Lors de la période de questions- réponses avec les médias, l’immigration francophone est revenue dans le débat. Mélanie Joly a alors précisé qu’il s’agira « d’aider à la promotion à l’étranger, à l’accueil et finalement à l’intégration et à la rétention ». Elle a ajouté que l’immigration francophone était la clé face au vieillissement des communautés linguistiques. Ici, l’objectif du gouvernement reste de faire passer la proportion d’immigrants francophones hors Québec à 4,4 % d’ici 2023.

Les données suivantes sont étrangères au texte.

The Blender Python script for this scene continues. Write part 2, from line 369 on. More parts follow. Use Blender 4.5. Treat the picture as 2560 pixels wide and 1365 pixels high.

Quant à la lutte contre le bilinguisme stagnant, Mélanie Joly a confirmé qu’elle miserait sur les professeurs de français, « avec davantage de formations et d’échanges » pour répondre à la grande demande. L’outil en ligne d’apprentissage permettra en outre d’accroître l’accès aux deux langues officielles.

La ministre a aussi réitéré le concept du « par et pour » les communautés, « au cœur même du Plan d’action ». Elle a d’ailleurs fait référence aux consultations et au travail de collaboration mis en œuvre par le gouvernement.

Puis, une élève de 6e année de l’école Mauril-Bélanger a elle aussi posé sa question : « Lorsque vous prenez des décisions, prenez-vous aussi en compte l’opinion des enfants? » Joly l’a alors confortée en parlant du soutien aux professeurs et de l’investissement en petite enfance et en éducation.

Reste à savoir ce que les premiers intéressés, à savoir les organismes communautaires, penseront de ce nouveau Plan d’action.